Monday, November 19, 2012

Tale of Two Newspapers and Two Towns



Once a week, late on a Tuesday night, usually around midnight, I drive through the town of Marysville, California. I always stop at a gas station there where I stretch my legs (I have a three and a half hour drive home from work). I buy a mineral water, check my e-mail and pick up a copy of one of the most awful weekly newspapers you will ever read.

Marysville makes up half of the dual, twin cities of Marysville and Yuba City. An interesting place, there is a yearly gathering of Sikhs who descend on the cities once a year. This is the largest gathering of Sikhs in North America; thousands of turbaned, bearded men gather in this bastion of very conservative people. These towns are seated in a county that the Federal government must help oversee elections due to their past history of excluding Hispanics and other minorities. This area also has bequeathed to us perhaps the single most vile politician in all of California: Dan Logue.
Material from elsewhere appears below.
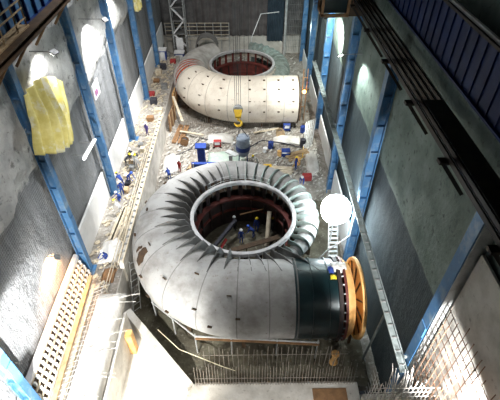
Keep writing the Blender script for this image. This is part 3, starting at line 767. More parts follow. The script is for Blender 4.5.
# weld glow at the open end of the far case
tag(MB().lathe([(.22*math.sin(R_(a)), .22*math.cos(R_(a))) for a in range(0,181,20)], (7.3,47.4,-.2), 12).build('welding_spark', 'spark', smooth=True), 'small orange welding glow at the open end of the far turbine', 'spark')
t = thing('welding_post', 'orange lit scaffold post by the open end of the far turbine', 'post', (7.35, 47.8, -4.6))
for x in (7.1, 7.6): MB().tube([(x,47.8,-4.6),(x,47.8,2.6)], .06, 8).build('upright', 'wood_rust', t)
for z in (-2.5,-.5,1.5): MB().tube([(7.0,47.8,z),(7.7,47.8,z)], .05, 8).build('ledger', 'wood_rust', t)

# ------------------------------------------------------------------ hook, cables, bucket
HX, HY = -.75, 37.2
t = thing('crane_hook', 'yellow crane hook block hanging on wire ropes over the gap between turbines', 'hook', (HX, HY, 1.4))
mb = MB(); mb.lathe([(.0,-.22),(.48,-.22),(.5,-.1),(.5,.1),(.48,.22),(0,.22)], (HX,HY,3.3), 24, 'y'); mb.build('sheave_block', 'steel', t)
mb = MB()
for s in (-1,1): mb.add([(HX-.42,HY+s*.26,3.45),(HX+.42,HY+s*.26,3.45),(HX+.3,HY+s*.26,2.5),(HX-.3,HY+s*.26,2.5),(HX-.42,HY+s*.22,3.45),(HX+.42,HY+s*.22,3.45),(HX+.3,HY+s*.22,2.5),(HX-.3,HY+s*.22,2.5)],
    [(0,1,2,3),(7,6,5,4),(0,4,5,1),(1,5,6,2),(2,6,7,3),(3,7,4,0)])
mb.box(HX-.3,HX+.3,HY-.26,HY+.26,2.45,2.65); mb.build('cheek_plate', 'yellow', t)
pts = [(HX,HY,2.5),(HX,HY,2.15)] + [(HX-.02+.36*math.sin(R_(a)), HY, 1.75+.36*math.cos(R_(a))) for a in range(0, 271, 30)]
MB().tube(pts, [.12,.12]+[.12]*4+[.13]*3+[.1,.08,.05][:len(pts)-9], 10).build('hook', 'yellow', t, smooth=True)
for dx in (-.28,-.1,.1,.28): MB().tube([(HX+dx,HY,3.4),(HX+dx*1.15,HY-.1,33.9)], .022, 6).build('wire_rope', 'cable', t)
t = thing('concrete_bucket', 'grey blue drum bucket with navy band under the crane hook', 'bucket', (-.3, 38.2, -4.4))
mb = MB(); mb.lathe([(0,-3.0),(.5,-3.0),(.7,-2.7),(.74,-2.2),(.74,-.75),(.66,-.6),(.3,-.5),(0,-.48)], (-.3,38.2,0), 28); mb.build('drum', 'bucket', t)
MB().lathe([(.745,-2.2),(.79,-2.2),(.79,-1.7),(.745,-1.7)], (-.3,38.2,0), 28, closed=True).build('band', 'bucketband', t)
for q in range(4):
    a = R_(45+90*q); MB().bar((-.3+.6*math.cos(a),38.2+.6*math.sin(a),-2.6),(-.3+.72*math.cos(a),38.2+.72*math.sin(a),-4.5),.1).build('leg', 'bucketband', t)
MB().tube([(-.9,38.2,-.7),(-.7,37.7,.7),(-.75,37.3,1.45)], .04, 6).build('sling', 'cable', t); MB().tube([(.3,38.2,-.7),(-.4,37.7,.7),(-.7,37.3,1.45)], .04, 6).build('sling', 'cable', t)
for x, y, lab in ((-.1,50.5,'thin wire rope hanging from above before the far ring, right of the hook ropes'), (-1.2,58,'thin wire rope hanging down into the far ring, left of the hook ropes'), (.5,60,'thin wire rope hanging into the far ring, rightmost of the ropes')):
    tag(MB().tube([(x,y,-2.0 if y > 52 else 1.6),(x,y-.4,34.0)], .025, 6).build('wire_rope', 'cable'), lab, 'rope')
t = thing('chain_hoist', 'chain hanging into the near turbine ring from the crane', 'chain', (-.7, 30.0, -3))
MB().tube([(-.75,30.2,1.5),(-.7,30.0,-3.6)], .05, 6).build('chain', 'cable', t); MB().box(-.85,-.55,29.9,30.2,-4.0,-3.55).build('hoist_body','yellow',t)
tag(MB().tube([(5.2,66,3.2),(2.4,64.5,3.4),(1.0,63.6,.2),(.8,63.4,-2)], .06, 6).build('hose', 'white'), 'pale hose arching over the rear of the far turbine', 'hose')

# ------------------------------------------------------------------ tarpaulins and wall items
def tarp(TL, TR, BL, BR, arch, x, m, label, bulge, nf=5):
    """cloth hung between four (y, z) corners, belling out into folds towards its hem"""
    def fn(u, v):
        q = 1-v
        y = (TL[0]*(1-u)+TR[0]*u)*(1-q)+(BL[0]*(1-u)+BR[0]*u)*q
        z = (TL[1]*(1-u)+TR[1]*u)*(1-q)+(BL[1]*(1-u)+BR[1]*u)*q + arch*math.sin(PI*u)*(1-q) - (.35*arch*math.sin(PI*u)+.35*nz(9, u*5, 2, 1.))*q
        f = (.10+.30*q)*math.sin(u*nf*2*PI+1.5*nz(3, u*3, v*1.5, 1.))
        return (x + bulge*math.sin(PI*(.08+.84*u))*(.3+.7*math.sin(q*1.9)) + f, y+.2*nz(1, u*3, v*3, 1.), z)
    return tag(MB().sheet(fn, 90, 30).build('tarpaulin', m, smooth=True, solid=.02), label, 'tarpaulin')
tarp((21.4,13.5), (26.7,11.4), (19.9,10.5), (24.2,8.9), .9, -12.45, 'tarp', 'large draped yellow tarpaulin hanging on the left wall', .85, 6)
tarp((50.0,14.2), (53.4,14.0), (50.0,8.6), (52.6,8.4), .3, -12.6, 'tarp', 'small yellow tarpaulin hanging far up the left wall', .2, 3)
t = thing('notice_board', 'small white notice board on the netted left wall', 'sign', (-12.63, 32.7, 7.3))
MB().box(-12.66, -12.6, 31.9, 33.5, 7.3, 8.6).build('board', 'paper', t); MB().box(-12.6, -12.59, 32.2, 33.0, 7.5, 8.0).build('print', 'print', t)
MB().bar((-12.95,32.7,8.3),(-12.66,32.7,8.3),.08).build('bracket', 'steel', t)

# ------------------------------------------------------------------ back of the hall
t = thing('curtain', 'broad dark grey hanging sheet covering the middle of the back wall', 'curtain', (-1.5, 69.3, -3))
MB().sheet(lambda u, v: (-8.2+13*u, 69.3+.16*math.sin(u*75)+.1*nz(u*9,v,0,1.), -1.6+16*v), 160, 4).build('cloth', 'curtain', t, smooth=True)
t = thing('curtain', 'navy hanging sheet right of the grey one on the back wall', 'curtain', (5.4, 69, -3))
MB().sheet(lambda u, v: (3.6+2.6*u, 68.9+.1*math.sin(u*30), -2.4+16*v), 40, 4).build('cloth', 'curtain_navy', t, smooth=True)
tag(MB().tube([(6.5,68.2,-4.6),(6.5,68.2,14)], .22, 12).build('standpipe', 'galv'), 'tall grey standpipe against the back wall near the right', 'pipe')
rebar_mat('tall wire grid at the far right corner beside the standpipe', (7.8, 68, -3), [((6.9+i*.28,68,-3.8),(6.9+i*.28,68,9)) for i in range(9)], [((6.8,68,-3+k*1.1),(9.3,68,-3+k*1.1)) for k in range(11)], 'steel', .03)
# stair tower
t = thing('stair_tower', 'pale zigzag scaffold stair tower at the far left', 'stair tower', (-10.3, 67.2, -4.5))
for x in (-11.3, -9.3):
    for y in (66.4, 68.0): MB().tube([(x,y,-4.6),(x,y,8)], .09, 8).build('standard', 'galv', t)
for k in range(5):
    z = -2.2+k*2.0; a_, b_ = (-11.2, -9.4) if k % 2 else (-9.4, -11.2)
    MB().bar((a_,66.5,z),(b_,66.5,z+2.0),.3,.2).build('stair_flight', 'white', t)
    MB().box(-11.3,-9.3,66.3,68.1,z-.05,z+.03).build('landing', 'steel', t)
MB().box(-10.9,-9.8,66.2,66.35,-4.0,-.8).build('white_screen', 'white', t)
# railings before the back wall
t = thing('guard_railing', 'multi rail railing across the back of the hall behind the arched segment', 'railing', (-7, 68.6, -3))
for i in range(9): MB().tube([(-12.8+i*1.28,68.6,-4.5),(-12.8+i*1.28,68.6,.7)], .06, 6).build('post', 'galv', t)
for z in (-1.9,-1.2,-.5,.1,.65): MB().tube([(-12.9,68.6,z),(-2.5,68.6,z)], .055, 6).build('rail', 'wood_pale', t)
struct(MB().box(-13.4, 9.6, 69.2, 69.9, -5, -1.7).build('trim_ledge', 'concrete'))
def cabin(x, y, z, w, d, h, label):
    t = thing('portable_toilet', label, 'toilet', (x, y, z))
    MB().box(x-w,x+w,y-d,y+d,z,z+h).build('body', 'blue_cloth', t, bevel=.06); MB().box(x-w*.75,x+w*.75,y-d-.03,y-d,z+.1,z+h-.15).build('door', 'white', t)
    MB().box(x-w-.05,x+w+.05,y-d-.05,y+d+.05,z+h,z+h+.14).build('roof', 'white', t)
cabin(-12.3, 61.2, -2.05, .55, .55, 1.5, 'blue portable box with white roof at the far left corner')
cabin(-10.4, 65.0, -4.5, .75, .6, 1.9, 'blue portable box standing under the zigzag stair tower')

# ------------------------------------------------------------------ ground clutter between the turbines
t = thing('trestle_frame', 'bright blue steel trestle behind the near turbine ring', 'trestle', (-4.8, 38.2, -4.6))
MB().box(-5.4,-4.6,38.0,38.8,-4.55,-2.0).build('tower', 'blue_cloth', t, bevel=.03)
MB().box(-6.0,-2.4,36.8,37.2,-4.5,-3.2).build('beam', 'blue_cloth', t, bevel=.03)
for x in (-5.8,-4.2,-2.6): MB().box(x-.06,x+.06,36.7,36.8,-4.5,-3.1).build('stiffener', 'white', t)
MB().box(-5.6,-4.4,37.9,38.9,-2.0,-1.85).build('top_plate', 'blue_cloth', t)
def timber(p, q, w, h, m, label, group=None, name='timber_plank', cat='timber'):
    o = MB().bar(p, q, w, h).build(name, m); return tag(o, label, cat, group)
def stackplanks(x, y, z, dx, dy, n, m, lab, grp):
    L = Vector((dx,dy,0)); s = Vector((dy,-dx,0)).normalized()
    for i in range(n):
        o_ = s*(.32*(i % 4)) + Vector((random.uniform(-.1,.1), random.uniform(-.1,.1), .11*(i//4)))
        a_ = Vector((x,y,z+.08))+o_; timber(tuple(a_-L/2), tuple(a_+L/2), .28, .09, m, lab, grp)
stackplanks(-6.6, 36.6, -4.45, 1.2, 3.6, 10, 'wood', 'raw timber plank in the stack left of the blue trestle', 'planks left of the blue trestle')
stackplanks(3.2, 37.6, -4.45, 4.2, -.5, 8, 'wood_pale', 'pale plank in the stack behind the right side of the near ring', 'planks behind the near ring')
stackplanks(-8.6, 44.5, -4.45, .5, 4.0, 8, 'wood_rust', 'brown plank in the stack left of the far casing', 'planks left of the far casing')
stackplanks(-11.6, 26.5, -2.02, .3, 4.2, 6, 'wood_pale', 'pale plank lying on the ledge left of the near turbine', 'planks on the left ledge')
stackplanks(5.9, 40.3, -4.45, 2.6, 1.2, 6, 'wood', 'timber plank in the small stack near the right wall behind the near turbine', 'planks near the right wall')
rag(-2.2, 39.5, -4.5, 2.2, 1.3, .5, 'green', 'faded green tarpaulin spread on the ground left of the drum bucket', 'tarpaulin', 'tarpaulin')
rag(-3.2, 43.6, -4.5, 1.6, 1.0, .7, 'sheet', 'rumpled pale sheet on the ground before the far casing', 'plastic_sheet', 'sheet')
rag(5.0, 43.2, -4.5, 1.7, .9, .6, 'sheet', 'pale sheet on the ground near the far right casing end', 'plastic_sheet', 'sheet')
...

There are two newspapers in this town. One, a weekly, The Territorial Dispatch, is a rag dedicated to informing us, and saving us from, the perils of Agenda 21. The Territorial Dispatch is a Tea Party Kook paper. Hardly worth mentioning. I read it for the entertainment value--plus it makes good fire starter in the wood stove.

The other daily newspaper ain't much better.

The Appeal Democrat has nothing appealing nor democratic about it. The editorial page is just as horrid as most of the Northern California papers. Maybe a little more Libertarian in focus. Of course, this is all compounded by the fact that the media group that owns the unappealing Appeal Democrat also owns the Orland Press Register, the Corning Observer, the Colusa Sun-Herald, and the Willows Journal. They have much of the media locked up in the Sacramento Valley. Yes, newspapers influence might be waning, but not when you are the only game in town. Or the region.

All of these newspapers are owned by Freedom Communications. Their newspapers are spread across California like chicken pox lesions. Given the name of the company, you certainly can figure out the editorial slant. The flagship newspaper of the Freedom group is the very conservative Orange County Register.  The company was founded by a gentleman by the name of R. C. Hoiles. Hoiles was a man who campaigned against Communists and socialist public education. Of Hoiles, who died in 1970, the company's website states:

"Our company founder, R.C. Hoiles, left a legacy based on the principles of voluntaryism (sic) and the libertarian philosophy. Those legacy values — Integrity, Self-Responsibility, Respect for Individual Freedom, Community and Life-Long Learning — are the bedrock on which Freedom Communications operates today. We call it the Freedom Way."

The Freedom Group hasn't escaped the problems newspapers are facing in a digital age. They emerged from Bankruptcy in 2012 and currently have been purchased in July of 2012 by a new group that cast off some of their East Coast holdings. They remain one of the most influential conservative voices in California though.

So you get the picture. In Marysville you have the unfortunate choice of a weekly newspaper that is saturated with the most bizarre, paranoid, Agenda 21 hating, climate change denying, kookiness or you can read the Libertarian, government hating, climate change denying,  Appeal Democrat. Not very appealing or democratic.

As we move along through time, I shall explore some of the more bizarre beliefs and behaviors of both these newspapers.